Baby tomatoes in my garden.

Are you left with a kitchen full of green tomatoes due to an early frost? There are a number of things you can do with them.

  1. Wrap them individually in newspaper, store in a box at room temperature. Check them regularly and eat them as they ripen. We did this one year in a zone 5, where the first frost hit at the end of September and we had tomatoes all the way until after Thanksgiving. Really fun to actually be eating some of your harvest, since that what the holiday was originally all about, being thankful for a bountiful harvest after almost starving the year before.
  2. Eat a lot of fried green tomatoes. These are really yummy and super easy to fix. All you do is slice the tomatoes and fry in a little bit of olive oil, salt them and munch them down. Wonderful tangy taste.
  3. I found an very interesting recipe for Green Tomato Mincement as a Dave’s Garden article:
  4. Also, there are recipes for green tomato chow-chow.
  5. Check out Ruth Blair’s Picallilli. I’ve not tried it, but learned to love picallilli when I lived in New Mexico.
  6. You could probably replace tomatillos with green tomatoes for tomatillo salsa.
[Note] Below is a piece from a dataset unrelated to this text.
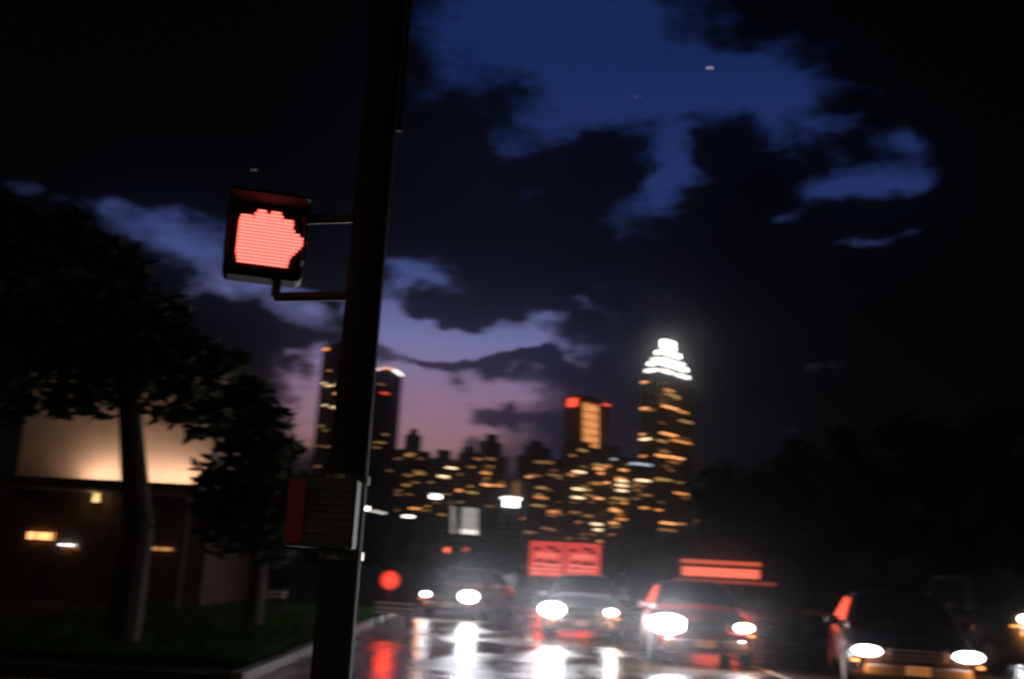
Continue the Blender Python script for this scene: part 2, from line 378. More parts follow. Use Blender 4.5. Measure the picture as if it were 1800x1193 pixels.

The one thing you shouldn’t do is despair. There are plenty of ways to eat green tomatoes that are really delicious. If none of these are to your liking, just do a search on the Internet and I’m sure you’ll find something that works for you.

This year I have almost no green tomatoes as we had a long warm fall. I don’t even have enough to make a decent pan of fried green tomatoes!